"The Wounded Landscape"
Section MS2, Hope Pearl Strickland
Keywords: 35mm slides, landscape, extraction, photography
The Wounded Landscape is a presentation of 35mm analogue slides shown through a carousel slide projector, that explores the theme of the marble quarries of Carrara as sites where beauty and violence coexist.
The presentation investigates how marble is the fetish of human desire and how, to obtain it, centuries of extraction have deeply disfigured the territory in an irreversible way.
The main subject is therefore not the marble but becomes the quarry of extraction, the landscape, as a living organism that is flayed and tormented, the quarry as an open wound in the territory and a battlefield between desire and loss.The projection is built upon the intense tension generated by two opposing worlds that nonetheless exist only through one another: the lacerated, scarred landscape of the quarries and what has been produced through that very act of violation, the David by Michelangelo, an icon of everything Western culture understands as beauty, purity, harmony, proportion, and immortality.
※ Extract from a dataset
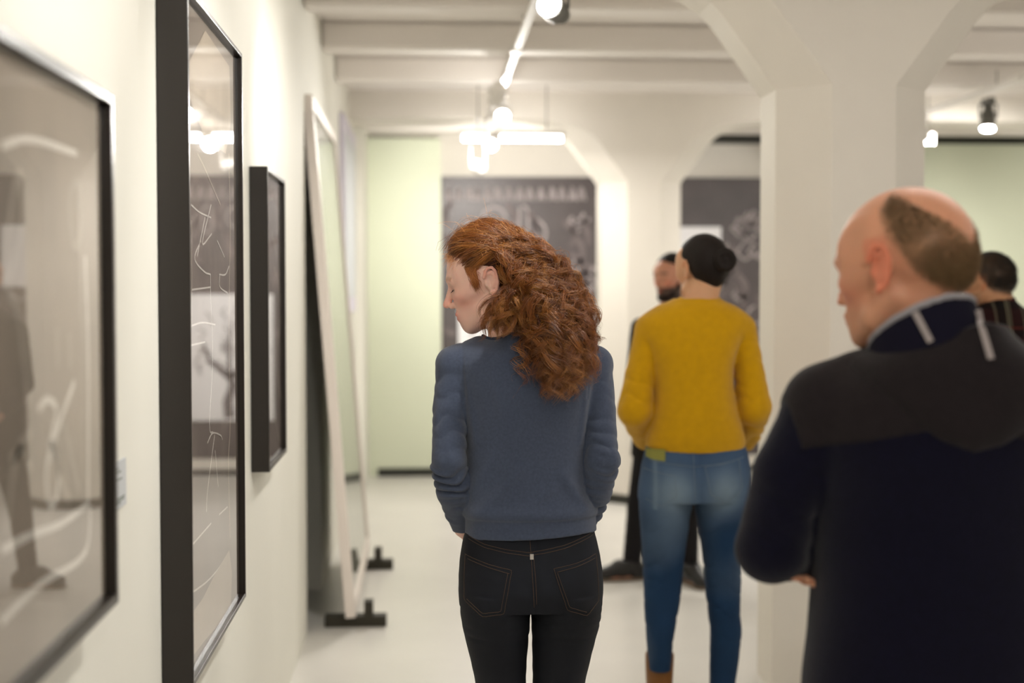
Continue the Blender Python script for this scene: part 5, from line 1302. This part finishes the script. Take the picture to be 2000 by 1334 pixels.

The project is structured through a systematic alternation of slides between a photograph taken in the quarries and a detail of Michelangelo’s David. Each pair of images is based on a formal or symbolic resemblance: starting from a significant detail of the quarry, I selected a corresponding detail of the sculpture.
The sequence follows a clear progression: with each new pair of images, the level of zoom increases by one, in order to progressively emphasise the similarity between the two subjects. The first pair is zoomed twice, the second three times, and the final one four times.